Dr Amrita Narlikar, Director of the Centre for Rising Powers at the University of Cambridge, and the conference convener, said: “In the past, the West has presumed that as Brazil, Russia, India and China become more prominent on the world stage they will start behaving according to Western norms. What academic analysts have often ignored is the possibility that these powers may bring their alternative visions of global order to the negotiating table.”

“At the same time, the fact that these new powers are becoming more vocal in world politics means that there is a unique opportunity for the world to create a new kind of international system – one that is much more representative and fairer.”

“To do that, ways have to be found of accommodating these powers and keeping the system efficient. At the moment, we have not effectively established a way of dealing with that problem across the board, and the aim of this conference is both to discuss the issues at stake, and start to develop some answers.”

Beyond recent debates over how to handle the consequences of the Arab Spring, the growing voice of the BRICs has also limited the efficiency of the international community in other arenas. In the case of the World Trade Organisation, for instance, where the inclusion of Brazil, India and China at the core of the organization was expected to balance representation, decision-making has been rendered difficult because of their very different priorities and approaches to negotiation.

This pattern, replicated across major international institutions, means that the accommodation of the BRICs into a different kind of global order is becoming critical if the international community is to reach agreement on many of the most important issues of the 21st century so far – among them climate change and poverty reduction. Similarly, countries such as India and China tend to have a very different attitude to aid and economic development, trans-national security problems, or questions of immigration and migration.

The conference programme will touch on many of these themes, examining topics such as the negotiating behaviour of the BRICs, the historical backdrop to their rise, their role in resolving the economic crisis, their attitudes towards energy security, climate change and multiculturalism, and new security threats that may now be more prominent as a result of their emergence.

There will also be sessions focusing on the changing balance of world power itself. These will include presentations offering both Western perspectives, and those of each of the BRICs, on how the international community should go about guaranteeing future global stability.

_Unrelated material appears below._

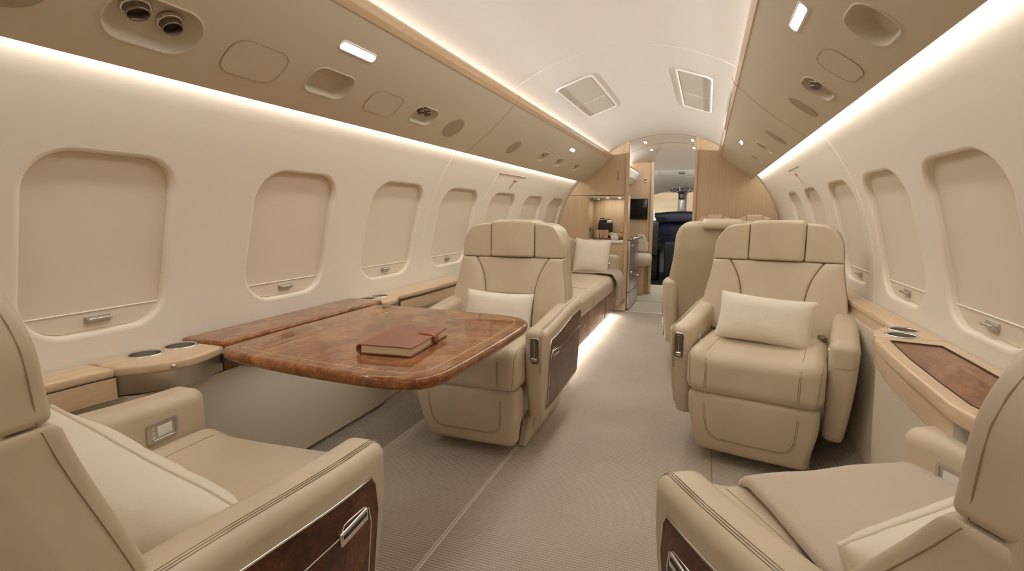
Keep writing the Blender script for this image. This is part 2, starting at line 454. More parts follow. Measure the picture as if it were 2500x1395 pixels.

The organisers are planning to publish some of the main presentations and conclusions from the conference at a later date.

“This is a unique opportunity, in an academic setting, to give practitioners interested in both the established and rising powers a focal point to share their views,” Narlikar added. “We will have a chance to find out what their different visions for the world’s future are. Hopefully, as a result, the ways in which they can work together as the balance of international power shifts, will become more explicit.”